Adobe Photoshop on the Web

Adobe has revealed that it plans to make the browser-based version of Photoshop available to everyone for free as a way to introduce more users to the application.

Speaking to The Verge, Adobe’s Vice President of digital imaging Maria Yap confirmed that the company is currently testing a “freemium” model in Canada that would allow anyone to use Photoshop on a browser through an Adobe account. The company says it has plans to lock some features off to paying subscribers in the future, but did not provide details on which features it might throw behind a paywall or which ones would always remain free.

Adobe says it is testing the free model to allow more people to experience the platform which has been locked behind paid methods — either a software purchase or subscription — for as long as Photoshop has existed.

“We want to make [Photoshop] more accessible and easier for more people to try it out and experience the product,” Yap tells The Verge.
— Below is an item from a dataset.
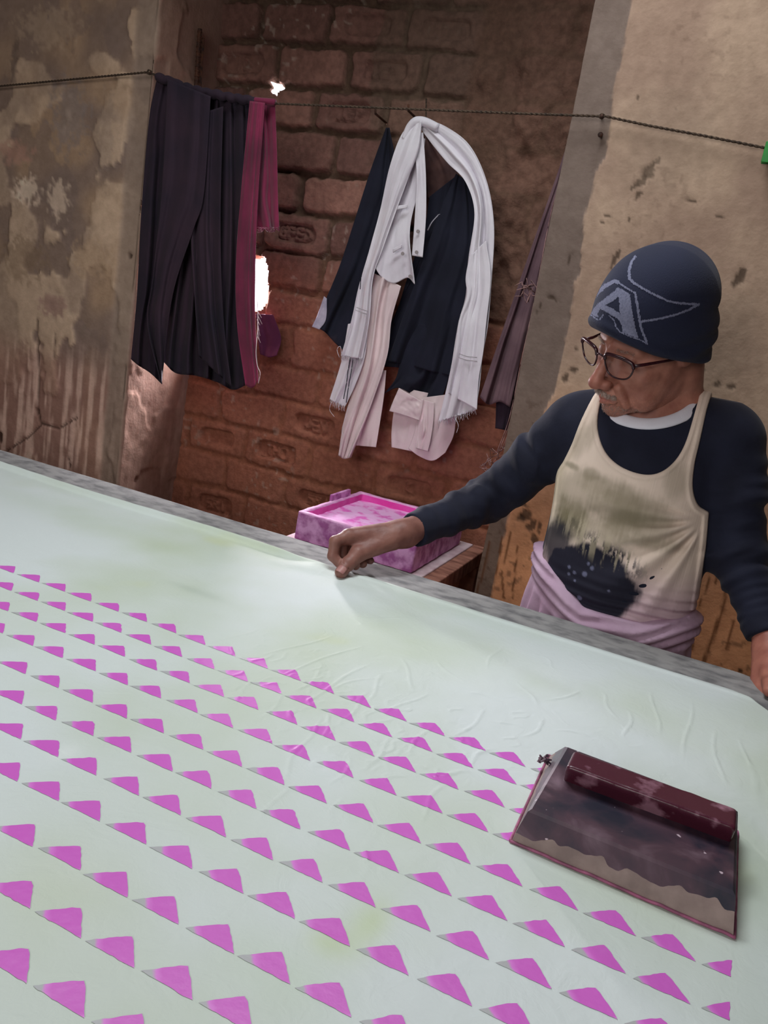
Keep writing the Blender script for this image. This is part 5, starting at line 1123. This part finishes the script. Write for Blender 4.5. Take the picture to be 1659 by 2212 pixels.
    hole = Z([(425, 775), (500, 740), (570, 685), (577, 790), (583, 868), (500, 810)])
    lines = [(Z([(272, 770), (285, 720), (340, 650), (430, 570), (520, 525), (560, 535)]), 4.2), (Z([(560, 535), (640, 590), (742, 650)]), 1.8), (Z([(742, 650), (762, 760), (782, 900), (800, 1000), (830, 1080), (865, 1178)]), 2.6),
             (Z([(262, 868), (350, 936), (372, 925), (402, 880)]), 1.1), (Z([(470, 890), (520, 940), (540, 1010), (580, 1058), (700, 1112), (790, 1142), (868, 1178)]), 1.1),
             (Z([(742, 262), (700, 330), (677, 420), (682, 500), (730, 545)]), 2.9), (Z([(730, 545), (840, 612), (960, 672), (1080, 730), (1200, 757), (1415, 770)]), 2.3), (Z([(1415, 770), (1300, 828), (1200, 868), (1080, 902), (940, 930), (800, 950)]), 2.2)]
    def on_hat(px, py):
        d_ = ray(px, py); d_ = d_ / np.linalg.norm(d_); r_ = bvh.ray_cast(Vector(CAM), Vector(d_), 5); return None if r_[0] is None else np.array(r_[0]) - d_ * .0007
    st = 1.1; xs = np.arange(1268, 1516, st); ys = np.arange(545, 748, st); X_, Y_ = np.meshgrid(xs, ys, indexing='ij')
    jag = 1.3 * (noise(X_ * .9, Y_ * .25, 0, 3) - .5) * 2
    msk = (pip_dist(X_, Y_, fill) + jag < 0) & (pip_dist(X_, Y_, hole) - jag > 0); mk2 = np.zeros_like(msk)
    for pl, wd in lines:
        dd = np.full(X_.shape, 99.)
        for i in range(len(pl) - 1):
            a, b_ = pl[i], pl[i + 1]; e = b_ - a; t_ = np.clip(((X_ - a[0]) * e[0] + (Y_ - a[1]) * e[1]) / (e @ e), 0, 1); dd = np.minimum(dd, np.hypot(X_ - a[0] - t_ * e[0], Y_ - a[1] - t_ * e[1]))
        mk2 |= dd + jag < wd
    for name, mk in (('letter_emblem', msk), ('knitted_line', mk2 & ~msk)):
        idx = {}; VV = []; FF = []
        def vid(i, j):
            if (i, j) not in idx:
                h_ = on_hat(xs[0] + (i - .5) * st, ys[0] + (j - .5) * st); idx[(i, j)] = None if h_ is None else len(VV)
                if h_ is not None: VV.append(h_)
            return idx[(i, j)]
        for i, j in np.argwhere(mk):
            f_ = [vid(i, j), vid(i, j + 1), vid(i + 1, j + 1), vid(i + 1, j)]
            if None not in f_: FF.append(f_)
        o = mesh(name, VV, FF, m_gr, hat, smooth=True); o['label'] = 'grey knitted letter A' if name == 'letter_emblem' else 'grey knitted outline and wing line'
        if name == 'knitted_line': o['kind'] = 'stuff'
    # ---- glasses
    m_fr = MAT('dark_red_acetate', rgb(58, 20, 28), rgb(40, 14, 20), 40, .25, spec=.6); gl = thing('glasses', tuple(hw(0, 0, .1)), 'dark red framed glasses low on the nose of the man', 'glasses')
    gl.location = tuple(hw(0, 0, .1))
    mg, nt, PB, N, L = nodemat('clear_lens'); out = N['Material Output']; tr = N.new('ShaderNodeBsdfTransparent'); gs = N.new('ShaderNodeBsdfGlossy'); gs.inputs['Roughness'].default_value = .05; fr_ = N.new('ShaderNodeFresnel'); fr_.inputs[0].default_value = 1.18; mx = N.new('ShaderNodeMixShader')
    mx.inputs[0].default_value = .07; L.new(tr.outputs[0], mx.inputs[1]); L.new(gs.outputs[0], mx.inputs[2]); L.new(mx.outputs[0], out.inputs[0])
    GY, GZ, tilt = -.006, .108, .12
    def gp(x, y): x = x * 1.12; y = y * 1.12; return hw(x, GY + y, GZ - .18 * abs(x) ** 1.0 * (abs(x) / .06) - tilt * (-y) * 1.0)
    for s in (-1, 1):
        sh = [(.0095, .008), (.014, .0155), (.030, .0175), (.048, .0165), (.0585, .011), (.0565, -.003), (.048, -.0135), (.032, -.0175), (.018, -.0145), (.011, -.004)]
        P2 = catmull(np.array([gp(s * a, b_) for a, b_ in sh]), 60, closed=True); P3 = np.vstack([P2, P2[:1]])
        rad = np.array([.0011] * 61); yy = np.array([hl(q.astype(np.float32))[1] for q in P3]); rad = np.where(yy > GY + .006, .0032, .0016)
        MB().tube(P3, rad, 8, cap=False, upv=HA[2]).build('rim', m_fr, gl, smooth=True)
        c = P2.mean(0); mesh('lens', np.vstack([P2, [c]]), [(i, (i + 1) % 60, 60) for i in range(60)], mg, gl)
        MB().tube([gp(s * .0585, .010), hw(s * .068, GY + .010, .072), hw(s * .080, GY + .012, .02), hw(s * .084, GY + .004, -.02)], [.0030, .0028, .0020, .0018], 8, flat=.6).build('temple', m_fr, gl, smooth=True)
    MB().tube(catmull(np.array([gp(-.0095, .008), hw(0, GY + .012, GZ + .003), gp(.0095, .008)]), 12), .0017, 8).build('bridge', m_fr, gl, smooth=True)
    # moustache and eyebrows of short grey hairs
    m_hair = MAT('grey_hair', rgb(196, 176, 166), rgb(150, 126, 116), 200, .7); rs = np.random.RandomState(5)
    hb = BVHTree.FromPolygons([Vector(v) for v in Vh], [tuple(map(int, q)) for q in Qh])
    def hairs(name, n, region, dirv, ln, r_):
        m_ = MB()
        for i in range(n):
            a, b_ = region(rs); o = hw(a, b_, .16); h_ = hb.ray_cast(Vector(o), Vector(-HA[2]), .2)
            if h_[0] is None: continue
            p0 = np.array(h_[0]); dd = dirv(a, rs) @ HA; l = ln * rs.uniform(.6, 1.2); m_.tube([p0 - HA[2] * .0005, p0 + dd * l * .5 + HA[2] * .0012, p0 + dd * l + HA[2] * .0008], [r_, r_ * .8, r_ * .3], 4, upv=(.3, .9, .1))
        o = m_.build(name, m_hair, P_, smooth=True); o['kind'] = 'stuff'; return o
    hairs('moustache', 420, lambda r: ((lambda a: (a, -.0655 - .10 * abs(a) + r.uniform(-.0035, .0035)))(r.uniform(-.027, .027))), lambda a, r: np.array([np.sign(a) * .35 + r.uniform(-.2, .2), -.9, .25]), .0060, .00032)
    hairs('eyebrows', 160, lambda r: ((lambda a: (a * r.choice([-1, 1]), .014 + .0 * a + r.uniform(-.003, .003)))(r.uniform(.014, .044))), lambda a, r: np.array([np.sign(a) * .8, .25 + r.uniform(-.3, .3), .3]), .0065, .00030)
    hairs('stubble', 700, lambda r: (r.uniform(-.045, .050), r.uniform(-.112, -.088)), lambda a, r: np.array([r.uniform(-.3, .3), -.8, .4]), .0022, .00022)
    # side hair below the hat, thumb nail
    ax1 = (PH(752, 1218, 1.343) - PH(737, 1236, 1.320)); ax1 /= np.linalg.norm(ax1); nv = -(CW) * .80 + np.array([0, 0, 1]) * .6; nv -= ax1 * (nv @ ax1); nv /= np.linalg.norm(nv); ax2 = np.cross(ax1, nv)
    tc = PH(737, 1236, 1.320) - ax1 * .003; u, v = np.meshgrid(np.linspace(-1, 1, 13), np.linspace(-1, 1, 13), indexing='ij'); k = 1 / np.maximum(1, (abs(u) ** 4 + abs(v) ** 4) ** .25)
    u, v = u * k, v * k; rr = .0122; Vn = tc + nv[None, None] * (np.sqrt(np.maximum(rr ** 2 - (v * .0082) ** 2, 0)) - .0002)[..., None] + ax1 * (u * .0085 + .000)[..., None] + ax2 * (v * .0082)[..., None]
    mesh('thumb_nail', Vn.reshape(-1, 3), grid_faces(13, 13), MAT('finger_nail', rgb(176, 130, 124), rgb(160, 112, 108), 60, .35), P_, solid=.0008)
man()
“I want to see Photoshop meet users where they’re at now. You don’t need a high-end machine to come into Photoshop.”

Adobe hasn’t said if or when it plans to expand the test outside Canada nor did it provide details on when the program might fully launch.

Photoshop on Web launched last October as a public beta and while it is not as fully featured as the desktop application, it is compatible with it. Users can start editing on the web and invite anyone to view or comment on the file without a Creative Cloud subscription or the need to download any software. The platform is especially powerful for Adobe to target younger creatives since it can work on Google Chromebooks, which are one of the leading computers that are deployed in classrooms.

Adobe has put significant resources into cloud and browser-based creative tools. In addition to Photoshop and Illustrator for the Web, the company launched Creative Cloud Express late last year.

Much of Adobe’s recent efforts seem to be in response to the success of Picsart, which has exploded in popularity over the last couple of years and whose users create a billion edits a month. Adobe has a leg up on Picsart when it comes to the power of its software, although Picsart tends to focus more on “fun” than trying to go head-to-head on features with Adobe. Dipping into the “freemium” market is almost certainly a response to Picsart and its business model, however, which shows how seriously Adobe is taking the upstart photo editor.